■ **What is being asked**: Repeat the lines below exactly as they appear, but leave out the images.

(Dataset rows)

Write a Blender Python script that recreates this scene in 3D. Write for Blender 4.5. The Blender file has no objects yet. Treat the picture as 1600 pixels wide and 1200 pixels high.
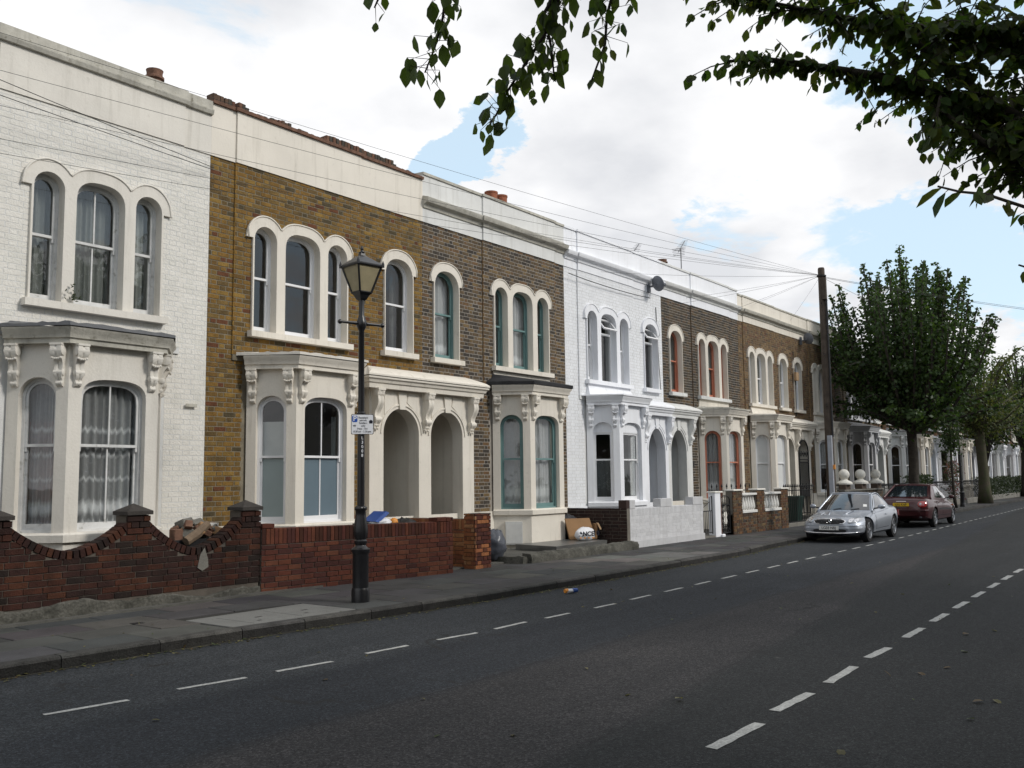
import bpy, math, random
from math import sin, cos, pi, radians as rad, sqrt, atan2, hypot, exp
from mathutils import Vector, Matrix, Euler
from mathutils.geometry import tessellate_polygon
random.seed(7)
SC = bpy.context.scene
COL = SC.collection

# ------------------------------------------------------------------ camera
YAW, PITCH, ROLL = rad(37.09), rad(5.91), rad(-0.741)
CAM_H = 1.8
F = Vector((cos(YAW)*cos(PITCH), sin(YAW)*cos(PITCH), sin(PITCH)))
R = F.cross(Vector((0, 0, 1))).normalized()
U = R.cross(F)
R2 = R*cos(ROLL)+U*sin(ROLL)
U2 = -R*sin(ROLL)+U*cos(ROLL)
cam_data = bpy.data.cameras.new('camera')
cam = bpy.data.objects.new('camera', cam_data)
COL.objects.link(cam)
M = Matrix(((R2.x, U2.x, -F.x), (R2.y, U2.y, -F.y), (R2.z, U2.z, -F.z))).to_4x4()
M.translation = Vector((0, 0, CAM_H))
cam.matrix_world = M
cam_data.sensor_width = 36.0
cam_data.lens = 32.54
cam_data.clip_start = 0.05
cam_data.clip_end = 3000
SC.camera = cam

# ------------------------------------------------------------------ sky, sun, exposure
SUN_EL, SUN_AZ = rad(34), rad(-70)          # azimuth measured from +X towards +Y
world = bpy.data.worlds.new('World')
SC.world = world
world.use_nodes = True
wn, wl = world.node_tree.nodes, world.node_tree.links
wn.clear()
def N(nodes, t, **kw):
    n = nodes.new(t)
    for k, v in kw.items():
        if k.startswith('i_'):
            n.inputs[k[2:].replace('_', ' ')].default_value = v
        else:
            setattr(n, k, v)
    return n
out = N(wn, 'ShaderNodeOutputWorld')
bg = N(wn, 'ShaderNodeBackground')
bg.inputs['Strength'].default_value = 0.1
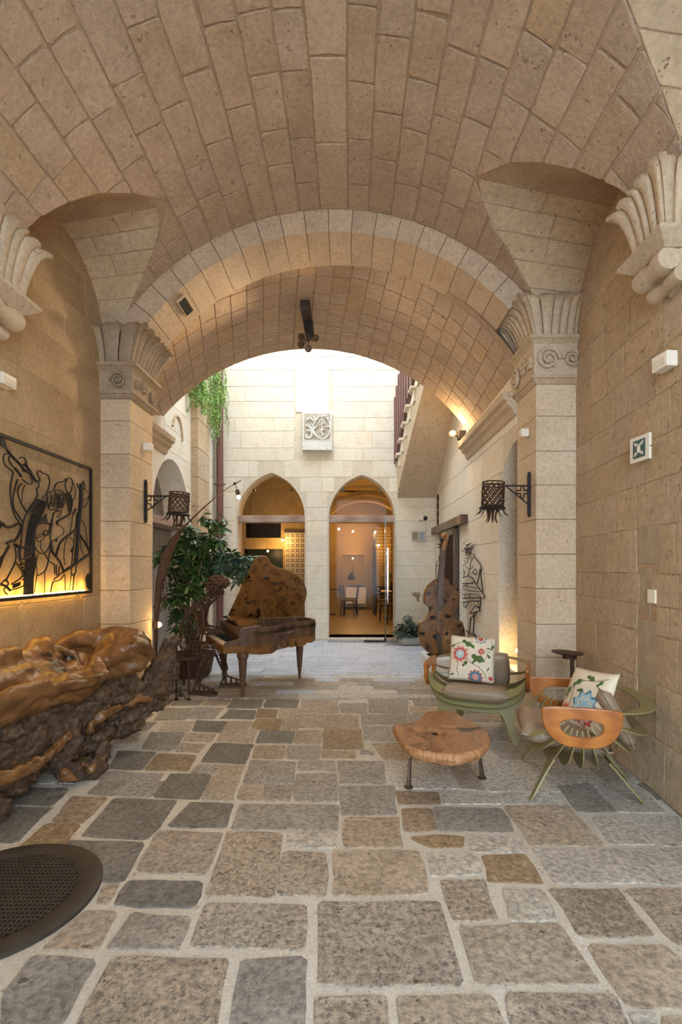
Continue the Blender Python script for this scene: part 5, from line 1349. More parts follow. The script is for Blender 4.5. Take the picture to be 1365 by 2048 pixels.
# ---------------------------------------------------------------- round side table
sp = at(1143, 1306, 4.12)
st_ = thing('round_side_table', 'small dark round side table on a slim post by the pier', 'table', (sp.x, sp.y, 0))
b = MB(); b.lathe([(0.001, 0), (0.10, 0.0), (0.122, 0.008), (0.125, 0.016), (0.001, 0.018)], M=Matrix.Translation((-0.03, 0, sp.z - 0.008)) @ Matrix.Rotation(0.05, 4, 'Y'), n=32, cap=False); b.build('table_top', M['rust'], st_, smooth=True)
b = MB(); b.lathe([(0.055, -0.035), (0.055, 0.0)], (-0.012, 0, sp.z - 0.01), 20); b.build('collar', M['rust'], st_)
b = MB(); b.tube([(0.01, 0, 0.01), (0.01, 0, sp.z - 0.03)], 0.017, 10); b.build('post', M['rust'], st_)
b = MB(); b.lathe([(0.11, 0), (0.11, 0.01), (0.03, 0.016)], n=24); b.build('base', M['rust'], st_)

# ---------------------------------------------------------------- wall sconces
def sconce(wx, sgn, y, zt, xb, label, R_=0.092, ztop=2.11, zbot=1.91, tilt=0.0):
    t = thing('wall_sconce', label, 'sconce', (wx, y, zbot))
    H_ = ztop - zbot; bx = xb - wx
    b = MB(); b.bar((sgn * 0.012, 0, -0.06), (sgn * 0.012, 0, 0.30), 0.03, 0.022, up=(0, 1, 0)); b.lathe([(0.001, 0.33), (0.016, 0.315), (0.012, 0.30)], (sgn * 0.012, 0, 0), 8, cap=False); b.lathe([(0.012, -0.06), (0.016, -0.075), (0.001, -0.09)], (sgn * 0.012, 0, 0), 8, cap=False); b.build('wall_plate', M['iron'], t)
    za = H_ - 0.03
    b = MB(); b.bar((sgn * 0.01, 0, za), (bx - sgn * R_, 0, za), 0.014, 0.014); b.bar((sgn * 0.02, 0, 0.03), (bx * 0.72 - sgn * R_ * 0.3, 0, za - 0.005), 0.010, 0.010); b.build('arm', M['iron'], t)
    b = MB(); qc = Vector((sgn * 0.075, 0, za - 0.058)); q = []
    for i in range(41):
        a = 2 * PI * i / 40; r = 0.030 * (1 + 0.45 * math.cos(4 * a + PI)); q.append(qc + Vector((math.cos(a + PI / 4) * r * 1.3, 0, math.sin(a + PI / 4) * r * 1.3)))
    b.tube(q, 0.006, 6, caps=False); b.build('quatrefoil', M['iron'], t)
    bk = Matrix.Translation((bx, 0, 0)) @ Matrix.Rotation(tilt, 4, 'Y')
    b = MB()
    nst_ = 12
    for i in range(nst_):
        for s_ in (-1, 1):
            P = []
            for j in range(9):
                a = 2 * PI * i / nst_ + s_ * j / 8 * 1.55; wob = 1 + 0.0 * j
                P.append(bk @ Vector((R_ * math.cos(a), R_ * math.sin(a), 0.012 + (H_ - 0.035) * j / 8)))
            b.tube(P, 0.0055, 5)
    for z in (0.012, H_ - 0.025, H_): b.tube([bk @ Vector((R_ * math.cos(2 * PI * i / 32), R_ * math.sin(2 * PI * i / 32), z)) for i in range(33)], 0.006, 5, caps=False)
    for i in range(12):
        a = 2 * PI * i / 12; b.tube([bk @ Vector((R_ * math.cos(a), R_ * math.sin(a), H_ - 0.025)), bk @ Vector((R_ * math.cos(a + 0.26), R_ * math.sin(a + 0.26), H_))], 0.0045, 4)
    for i in range(14):   # small leaves riveted on the lattice
        a = 2 * PI * i / 14 + 0.2; z = H_ * (0.3 if i % 2 else 0.62); p = bk @ Vector((R_ * math.cos(a), R_ * math.sin(a), z)); b.lathe([(0.013, -0.004), (0.013, 0.004)], p, 6)
    b.build('lattice_basket', M['rust'], t)
    b = MB(); b.lathe([(R_ * 1.20, -0.012), (R_ * 1.22, -0.004), (R_ * 0.98, 0.014), (0.001, 0.014)], M=bk, n=28, cap=True); b.build('drip_pan', M['iron'], t)
    for i in range(9):
        a = 2 * PI * i / 9; r0 = R_ * 1.05
        b = MB(); P = [bk @ Vector(((r0 + 0.045 * q * q) * math.cos(a), (r0 + 0.045 * q * q) * math.sin(a), -0.012 - 0.06 * q)) for q in (0, 0.33, 0.66, 1)]
        b.tube(P, [0.006, 0.006, 0.005, 0.002], 5); b.build('hooked_spike', M['iron'], t)
    for i in range(7):
        a = 2 * PI * i / 7 + 0.3
        b = MB(); P = [bk @ Vector(((0.05 - 0.03 * q + 0.05 * max(0, q - 0.5) ** 1.5 * 2) * math.cos(a), (0.05 - 0.03 * q + 0.05 * max(0, q - 0.5) ** 1.5 * 2) * math.sin(a), -0.012 - 0.13 * q)) for q in (0, 0.2, 0.4, 0.6, 0.8, 1)]
        b.tube(P, [0.008, 0.008, 0.007, 0.007, 0.005, 0.002], 5); b.build('central_spike', M['rust'], t)
sconce(-1.955, 1, 4.76, 2.0, -1.633, 'black iron basket sconce on the left pier near the plant', tilt=0.06)
sconce(1.66, -1, 4.59, 2.0, 1.31, 'black iron basket sconce on the right pier by the niche', R_=0.098, ztop=2.18, zbot=1.95, tilt=0.05)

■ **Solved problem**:
Write a Blender Python script that recreates this scene in 3D. Write for Blender 4.5. The Blender file has no objects yet. Treat the picture as 1600 pixels wide and 1200 pixels high.
import bpy, math, random
from math import sin, cos, pi, radians as rad, sqrt, atan2, hypot, exp
from mathutils import Vector, Matrix, Euler
from mathutils.geometry import tessellate_polygon
random.seed(7)
SC = bpy.context.scene
COL = SC.collection

# ------------------------------------------------------------------ camera
YAW, PITCH, ROLL = rad(37.09), rad(5.91), rad(-0.741)
CAM_H = 1.8
F = Vector((cos(YAW)*cos(PITCH), sin(YAW)*cos(PITCH), sin(PITCH)))
R = F.cross(Vector((0, 0, 1))).normalized()
U = R.cross(F)
R2 = R*cos(ROLL)+U*sin(ROLL)
U2 = -R*sin(ROLL)+U*cos(ROLL)
cam_data = bpy.data.cameras.new('camera')
cam = bpy.data.objects.new('camera', cam_data)
COL.objects.link(cam)
M = Matrix(((R2.x, U2.x, -F.x), (R2.y, U2.y, -F.y), (R2.z, U2.z, -F.z))).to_4x4()
M.translation = Vector((0, 0, CAM_H))
cam.matrix_world = M
cam_data.sensor_width = 36.0
cam_data.lens = 32.54
cam_data.clip_start = 0.05
cam_data.clip_end = 3000
SC.camera = cam

# ------------------------------------------------------------------ sky, sun, exposure
SUN_EL, SUN_AZ = rad(34), rad(-70)          # azimuth measured from +X towards +Y
world = bpy.data.worlds.new('World')
SC.world = world
world.use_nodes = True
wn, wl = world.node_tree.nodes, world.node_tree.links
wn.clear()
def N(nodes, t, **kw):
    n = nodes.new(t)
    for k, v in kw.items():
        if k.startswith('i_'):
            n.inputs[k[2:].replace('_', ' ')].default_value = v
        else:
            setattr(n, k, v)
    return n
out = N(wn, 'ShaderNodeOutputWorld')
bg = N(wn, 'ShaderNodeBackground')
bg.inputs['Strength'].default_value = 0.1
Continue the Blender Python script for this scene: part 5, from line 1349. More parts follow. The script is for Blender 4.5. Take the picture to be 1365 by 2048 pixels.
# ---------------------------------------------------------------- round side table
sp = at(1143, 1306, 4.12)
st_ = thing('round_side_table', 'small dark round side table on a slim post by the pier', 'table', (sp.x, sp.y, 0))
b = MB(); b.lathe([(0.001, 0), (0.10, 0.0), (0.122, 0.008), (0.125, 0.016), (0.001, 0.018)], M=Matrix.Translation((-0.03, 0, sp.z - 0.008)) @ Matrix.Rotation(0.05, 4, 'Y'), n=32, cap=False); b.build('table_top', M['rust'], st_, smooth=True)
b = MB(); b.lathe([(0.055, -0.035), (0.055, 0.0)], (-0.012, 0, sp.z - 0.01), 20); b.build('collar', M['rust'], st_)
b = MB(); b.tube([(0.01, 0, 0.01), (0.01, 0, sp.z - 0.03)], 0.017, 10); b.build('post', M['rust'], st_)
b = MB(); b.lathe([(0.11, 0), (0.11, 0.01), (0.03, 0.016)], n=24); b.build('base', M['rust'], st_)

# ---------------------------------------------------------------- wall sconces
def sconce(wx, sgn, y, zt, xb, label, R_=0.092, ztop=2.11, zbot=1.91, tilt=0.0):
    t = thing('wall_sconce', label, 'sconce', (wx, y, zbot))
    H_ = ztop - zbot; bx = xb - wx
    b = MB(); b.bar((sgn * 0.012, 0, -0.06), (sgn * 0.012, 0, 0.30), 0.03, 0.022, up=(0, 1, 0)); b.lathe([(0.001, 0.33), (0.016, 0.315), (0.012, 0.30)], (sgn * 0.012, 0, 0), 8, cap=False); b.lathe([(0.012, -0.06), (0.016, -0.075), (0.001, -0.09)], (sgn * 0.012, 0, 0), 8, cap=False); b.build('wall_plate', M['iron'], t)
    za = H_ - 0.03
    b = MB(); b.bar((sgn * 0.01, 0, za), (bx - sgn * R_, 0, za), 0.014, 0.014); b.bar((sgn * 0.02, 0, 0.03), (bx * 0.72 - sgn * R_ * 0.3, 0, za - 0.005), 0.010, 0.010); b.build('arm', M['iron'], t)
    b = MB(); qc = Vector((sgn * 0.075, 0, za - 0.058)); q = []
    for i in range(41):
        a = 2 * PI * i / 40; r = 0.030 * (1 + 0.45 * math.cos(4 * a + PI)); q.append(qc + Vector((math.cos(a + PI / 4) * r * 1.3, 0, math.sin(a + PI / 4) * r * 1.3)))
    b.tube(q, 0.006, 6, caps=False); b.build('quatrefoil', M['iron'], t)
    bk = Matrix.Translation((bx, 0, 0)) @ Matrix.Rotation(tilt, 4, 'Y')
    b = MB()
    nst_ = 12
    for i in range(nst_):
        for s_ in (-1, 1):
            P = []
            for j in range(9):
                a = 2 * PI * i / nst_ + s_ * j / 8 * 1.55; wob = 1 + 0.0 * j
                P.append(bk @ Vector((R_ * math.cos(a), R_ * math.sin(a), 0.012 + (H_ - 0.035) * j / 8)))
            b.tube(P, 0.0055, 5)
    for z in (0.012, H_ - 0.025, H_): b.tube([bk @ Vector((R_ * math.cos(2 * PI * i / 32), R_ * math.sin(2 * PI * i / 32), z)) for i in range(33)], 0.006, 5, caps=False)
    for i in range(12):
        a = 2 * PI * i / 12; b.tube([bk @ Vector((R_ * math.cos(a), R_ * math.sin(a), H_ - 0.025)), bk @ Vector((R_ * math.cos(a + 0.26), R_ * math.sin(a + 0.26), H_))], 0.0045, 4)
    for i in range(14):   # small leaves riveted on the lattice
        a = 2 * PI * i / 14 + 0.2; z = H_ * (0.3 if i % 2 else 0.62); p = bk @ Vector((R_ * math.cos(a), R_ * math.sin(a), z)); b.lathe([(0.013, -0.004), (0.013, 0.004)], p, 6)
    b.build('lattice_basket', M['rust'], t)
    b = MB(); b.lathe([(R_ * 1.20, -0.012), (R_ * 1.22, -0.004), (R_ * 0.98, 0.014), (0.001, 0.014)], M=bk, n=28, cap=True); b.build('drip_pan', M['iron'], t)
    for i in range(9):
        a = 2 * PI * i / 9; r0 = R_ * 1.05
        b = MB(); P = [bk @ Vector(((r0 + 0.045 * q * q) * math.cos(a), (r0 + 0.045 * q * q) * math.sin(a), -0.012 - 0.06 * q)) for q in (0, 0.33, 0.66, 1)]
        b.tube(P, [0.006, 0.006, 0.005, 0.002], 5); b.build('hooked_spike', M['iron'], t)
    for i in range(7):
        a = 2 * PI * i / 7 + 0.3
        b = MB(); P = [bk @ Vector(((0.05 - 0.03 * q + 0.05 * max(0, q - 0.5) ** 1.5 * 2) * math.cos(a), (0.05 - 0.03 * q + 0.05 * max(0, q - 0.5) ** 1.5 * 2) * math.sin(a), -0.012 - 0.13 * q)) for q in (0, 0.2, 0.4, 0.6, 0.8, 1)]
        b.tube(P, [0.008, 0.008, 0.007, 0.007, 0.005, 0.002], 5); b.build('central_spike', M['rust'], t)
sconce(-1.955, 1, 4.76, 2.0, -1.633, 'black iron basket sconce on the left pier near the plant', tilt=0.06)
sconce(1.66, -1, 4.59, 2.0, 1.31, 'black iron basket sconce on the right pier by the niche', R_=0.098, ztop=2.18, zbot=1.95, tilt=0.05)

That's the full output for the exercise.